1993 - The U.S. Postal Service released a set of seven stamps that featured Bill Haley, Buddy Holly, Clyde McPhatter, Otis Redding, Ritchie Valens, Dinah Washington and Elvis Presley.

1996 - Russian voters had their first independent presidential election. Boris Yeltsin was the winner after a run-off.

1999 - The U.S. Circuit Court of Appeals said that a 1992 federal music piracy law does not prohibit a palm-sized device that can download high-quality digital music files from the Internet and play them at home.
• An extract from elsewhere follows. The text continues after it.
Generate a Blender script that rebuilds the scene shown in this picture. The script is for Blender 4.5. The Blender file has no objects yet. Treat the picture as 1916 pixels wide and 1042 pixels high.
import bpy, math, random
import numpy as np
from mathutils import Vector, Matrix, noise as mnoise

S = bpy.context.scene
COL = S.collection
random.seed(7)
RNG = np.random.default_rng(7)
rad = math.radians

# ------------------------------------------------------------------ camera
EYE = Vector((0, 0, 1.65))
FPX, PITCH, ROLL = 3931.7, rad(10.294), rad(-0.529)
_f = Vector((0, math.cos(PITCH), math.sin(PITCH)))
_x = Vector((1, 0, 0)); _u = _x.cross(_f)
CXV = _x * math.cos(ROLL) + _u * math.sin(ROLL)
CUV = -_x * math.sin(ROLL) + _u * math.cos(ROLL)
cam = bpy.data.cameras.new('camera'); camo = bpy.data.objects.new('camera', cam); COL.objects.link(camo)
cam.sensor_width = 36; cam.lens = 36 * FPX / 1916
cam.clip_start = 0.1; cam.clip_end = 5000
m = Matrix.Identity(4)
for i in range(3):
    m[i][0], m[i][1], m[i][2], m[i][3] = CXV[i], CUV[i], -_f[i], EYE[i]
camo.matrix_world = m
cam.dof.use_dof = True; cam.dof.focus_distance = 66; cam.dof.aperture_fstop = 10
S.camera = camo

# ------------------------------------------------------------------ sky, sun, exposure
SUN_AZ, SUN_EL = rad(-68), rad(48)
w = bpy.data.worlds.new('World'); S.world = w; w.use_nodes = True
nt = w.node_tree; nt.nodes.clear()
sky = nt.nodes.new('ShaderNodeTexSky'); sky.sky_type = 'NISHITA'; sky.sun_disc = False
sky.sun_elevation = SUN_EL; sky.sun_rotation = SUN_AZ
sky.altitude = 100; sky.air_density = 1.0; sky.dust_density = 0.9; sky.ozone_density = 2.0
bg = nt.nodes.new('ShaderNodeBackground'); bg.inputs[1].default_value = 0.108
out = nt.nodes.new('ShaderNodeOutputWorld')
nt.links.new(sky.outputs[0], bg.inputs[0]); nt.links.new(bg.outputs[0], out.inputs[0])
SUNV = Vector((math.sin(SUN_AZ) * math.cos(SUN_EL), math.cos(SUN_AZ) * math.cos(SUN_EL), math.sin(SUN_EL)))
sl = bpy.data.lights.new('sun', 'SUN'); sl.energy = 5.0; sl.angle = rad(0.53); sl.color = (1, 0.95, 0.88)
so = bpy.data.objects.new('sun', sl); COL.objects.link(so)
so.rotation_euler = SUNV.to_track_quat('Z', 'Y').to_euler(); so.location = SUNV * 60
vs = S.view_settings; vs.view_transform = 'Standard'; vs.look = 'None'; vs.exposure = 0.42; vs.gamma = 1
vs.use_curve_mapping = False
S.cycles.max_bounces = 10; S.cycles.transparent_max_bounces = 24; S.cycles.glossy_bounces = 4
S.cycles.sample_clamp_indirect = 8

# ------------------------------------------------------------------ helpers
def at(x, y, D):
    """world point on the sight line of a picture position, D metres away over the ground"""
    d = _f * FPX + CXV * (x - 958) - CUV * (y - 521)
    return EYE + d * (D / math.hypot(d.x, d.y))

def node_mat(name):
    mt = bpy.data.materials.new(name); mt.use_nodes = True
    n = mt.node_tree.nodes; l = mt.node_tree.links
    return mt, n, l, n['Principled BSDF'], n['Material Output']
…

2000 - U.S. federal regulators approved the merger of Bell Atlantic and GTE Corp. The merger created the nation's largest local phone company.

2000 - U.S. Secretary of Energy Bill Richardson reported that an employee at the Los Alamos National Laboratory in New Mexico had discovered that two computer hard drives were missing.

2008 - California began issuing marriage licenses to same-sex couples.

2009 - The car manufacturer General Motors agreed to a deal to sell the Swedish brand Saab to Koenigsegg, a small car manufacturer that only sells eighteen cars in a year. The deal came as a part of GM's effort to reorganize and downsize their brands and increase their profitability.

2011 -  Riots erupted on the streets of Vancouver, Canada after the city's hockey team was defeated by the Boston Bruins in the Stanley Cup Final. Rioters looted stores and set cars on fire and were confronted by riot police who held the mob to one part of the city. Several people were arrested and injured during the incident. Vancouver faced a similar situation in 1994 when riots erupted over the Vancouver Canucks' Stanley Cup loss to the New York Rangers.

2012 - China has launched its latest space mission that would include the country's first woman astronaut. Liu Yang, a 33 year old military pilot, was a part of the crew aboard the Shenzou-9 capsule that would spend a week at the Tiangong space lab to test systems and conduct experiments.

2015 - St. Paul-Minneapolis Archbishop John Nienstedt and Auxiliary Bishop Lee Anthony Piche have steps down after prosecutors charged the archdiocese with failing to protect children from sexual abuse by a priest.